Mehr Unfallschutz durch Polypropylen
"Wir sitzen in einer Badewanne!", rufen die Kinder begeistert, als es losgeht. Woran die Box aus Polypropylen - dem gleichen Stoff, aus dem auch die Schalen von Fahrradhelmen gefertigt werden - tatsächlich erinnert. Das soll in Kombination mit dem Aluminiumrahmen für mehr Schutz bei einem Unfall sorgen. Die rollende Badewanne fährt sich aber besser. Durch den tiefen Schwerpunkt der Box liegt das Urban Arrow sicher auf der Straße. Wenngleich sich 2,60 Meter Länge und das Gewicht von 51 Kilogramm gerade beim Rangieren bemerkbar machen.

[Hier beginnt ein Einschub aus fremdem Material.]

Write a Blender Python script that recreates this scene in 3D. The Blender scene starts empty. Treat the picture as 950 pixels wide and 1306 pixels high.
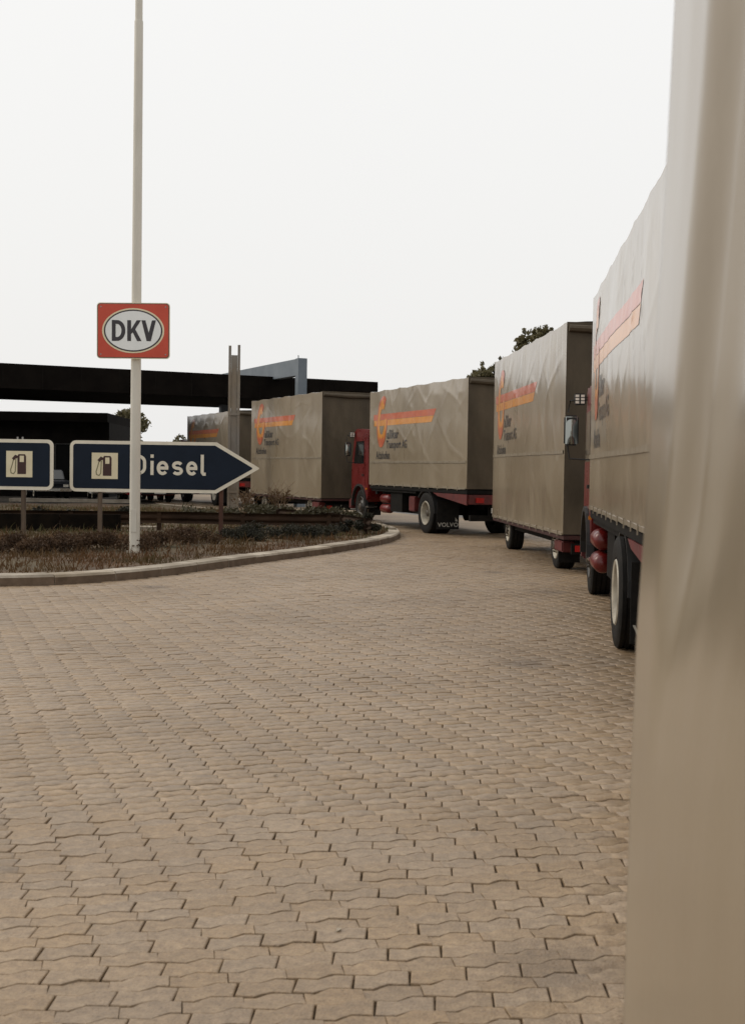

Besonders sportlich ist das Topmodell des Urban Arrow Family (ab 5390 Euro) trotz des neuen Cargo Line Motors von Bosch mit 250 Watt und Scheibenbremsen allerdings nicht. Das Lastenrad lädt eher zum Cruisen ein. Der Akku mit 500 Wattstunden sitzt unten am Lenkrohr, gegen Aufpreis gibt es einen zweiten Energiespeicher, der die Reichweite verdoppelt. Geschaltet wird stufenlos, was reibungslos funktioniert. Mit den jeweiligen Abstufungen des Motors von Eco bis Sport geht es zügig voran, allzu rasant ist die Beschleunigung allerdings nie. Stattdessen wünscht man sich manchmal sogar etwas mehr Schub. Wie zum Beispiel beim Sonntagsausflug nach Bergkirchen westlich von München. Hier ist der Name Programm. Die lange Steigung der Hauptstraße fordert dem Motor alles ab und das Lastenrad schiebt sich samt Fahrer und zwei Kindern nur langsam voran. Doch am Ende erreicht das Urban Arrow die Kirche auf dem Hügel. Ganz im Gegensatz zur keuchenden Ehefrau auf ihrem unmotorisierten Rad, die nach der Hälfte aufgibt und lieber schiebt.
Einkaufen mit den Kindern? Kein Problem
Insgesamt beweist sich das Urban Arrow Family in den zwei Wochen des Tests als universaler Autoersatz. Rasen mähen und schnell das Gras entsorgen? Einfach zwei Säcke in die Schale des Lastenrads stellen und entspannt an der Autoschlange vorbei in den Wertstoffhof einbiegen. Einkaufen mit den Kindern? Kein Problem, vor der Sitzbank ist genügend Platz für Taschen. Wird mehr Stauraum benötigt, bleiben die Töchter zu Hause. Ohne Sitzbank passen zwei Getränkekisten auf den Boden. Damit die nicht herumrutschen, gibt es eine Gummimatte gegen Aufpreis (49 Euro). Das beliebteste Zubehör bleibt aber der Regenschutz (319 Euro), der sich einfach in die Öffnungen des Metallrahmens einstecken lässt und sich wie ein Zelt über die Box spannt. Es gibt sogar einen Poncho (99 Euro), der sich daran befestigen lässt, mit dem der Fahrer trocken bleiben soll.
Das Angenehmste am Lastenrad ist aber, dass das Fahren damit so entspannend ist. Die Kinder legen schon nach einigen Tagen die Ellbogen auf den Rand der Box, Passanten winken freundlich. Einer ruft sogar: "Hey, Urban Arrow!", als das Cargo Bike im Kreisel an ihm vorbeigleitet. Im Auto passiert einem das eher selten. Da fällt der Name der Marke meist kombiniert mit einem Schimpfwort und wenig schmeichelhaften Handgesten. "Warum fahren die Menschen bei dem schönen Wetter mit dem Auto, das Fahrrad ist doch viel lustiger!", sagt die Tochter irgendwann von ihrer Sitzbank aus. Ja, warum eigentlich? Nach zwei Wochen mit dem Urban Arrow weiß das der Vater auch nicht mehr so genau.